Mesdames et messieurs, chers spectatrices et spectateurs, auditrices et auditeurs, vous voilà prévenu.es, le synthétique est déjà dans vos oreilles.
Je crains de deviner où iront les préférences du plus grand nombre tandis que de petits clubs de fans de la voix "bio" se réuniront en secret via d'obscures plateformes associatives.
Même chose pour les textes, bios ou synthétiques, image bio ou échantillonnée via une machine, un robot, une non-Intelligence totalement Artificielle ?
Les industries culturelles, ce grand far west du "contenu", vont-elles s'affranchir de toute production, création, expertise humaine ?
Mon premier argument met en doute l'aliénation moutonnière à Saint Time is Money : pas sûr qu'il y ait ici une compression réelle des coûts. Vous voulez un exemple ? Prenez le temps de regarder un générique de film jusqu'au bout : un seul écran est consacré aux décorateurs, costumiers et accessoiristes, dix écrans et plus montrent la liste copieuse de tous les humains qui ont œuvré à la génération de tel ou tel élément assisté par ordinateur. Oui, le CGI, l’Alpha et l’Omega de la production contemporaine.

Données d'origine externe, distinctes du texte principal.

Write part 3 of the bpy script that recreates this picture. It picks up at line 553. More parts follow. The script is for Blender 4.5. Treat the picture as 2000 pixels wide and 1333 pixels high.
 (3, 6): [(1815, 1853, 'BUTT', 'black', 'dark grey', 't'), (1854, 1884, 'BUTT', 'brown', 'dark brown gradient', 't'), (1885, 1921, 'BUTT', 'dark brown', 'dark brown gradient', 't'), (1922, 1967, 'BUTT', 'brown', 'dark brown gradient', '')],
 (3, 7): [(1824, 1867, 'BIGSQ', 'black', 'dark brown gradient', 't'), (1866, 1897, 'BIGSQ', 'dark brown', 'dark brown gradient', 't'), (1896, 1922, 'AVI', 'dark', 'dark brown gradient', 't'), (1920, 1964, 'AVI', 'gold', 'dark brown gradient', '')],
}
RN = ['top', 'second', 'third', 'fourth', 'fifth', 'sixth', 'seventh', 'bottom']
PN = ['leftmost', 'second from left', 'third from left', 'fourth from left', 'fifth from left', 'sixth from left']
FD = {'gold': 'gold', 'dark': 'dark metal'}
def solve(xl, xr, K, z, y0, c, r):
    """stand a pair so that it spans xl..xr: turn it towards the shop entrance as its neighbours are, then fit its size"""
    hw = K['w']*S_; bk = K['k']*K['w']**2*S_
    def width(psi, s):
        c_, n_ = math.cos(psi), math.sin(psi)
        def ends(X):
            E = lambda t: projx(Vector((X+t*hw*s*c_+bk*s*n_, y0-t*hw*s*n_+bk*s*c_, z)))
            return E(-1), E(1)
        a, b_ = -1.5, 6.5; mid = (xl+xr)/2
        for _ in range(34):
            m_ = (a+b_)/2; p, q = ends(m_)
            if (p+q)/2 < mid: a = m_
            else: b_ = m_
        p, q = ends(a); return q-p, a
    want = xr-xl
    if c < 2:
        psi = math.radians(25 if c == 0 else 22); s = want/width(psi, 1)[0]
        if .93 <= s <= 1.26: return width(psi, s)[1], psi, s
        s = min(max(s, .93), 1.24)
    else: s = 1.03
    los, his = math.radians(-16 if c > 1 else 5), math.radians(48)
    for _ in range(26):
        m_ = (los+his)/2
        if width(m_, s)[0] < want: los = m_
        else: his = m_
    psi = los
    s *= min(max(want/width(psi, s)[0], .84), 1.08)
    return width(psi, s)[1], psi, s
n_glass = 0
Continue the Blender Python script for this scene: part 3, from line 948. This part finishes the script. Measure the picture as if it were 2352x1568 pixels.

Il en ira de même pour la production de voix enregistrées , il faudra de gros serveurs et toute une armée de petites mains pour caler, monter, régler ces voix échantillonnées. Et, sauf retour de l'esclavagisme, tous ces talents seront payés.
Pas cher, je n'en doute pas une seconde, mais payés quand même. Et, je vous le donne en mille, ça n'ira pas forcément plus vite.
Ah certes, ce sera bien la voix d'une Meryl Streep ou d'un Ryan Reynolds, mais côté intensité de jeu, je demande à voir… et à entendre. Et même sur un échantillonnage de la voix originale, vous n’entendrez que cette voix synthétisée. Nous voilà bien dans de la fabrication et plus dans le naturel.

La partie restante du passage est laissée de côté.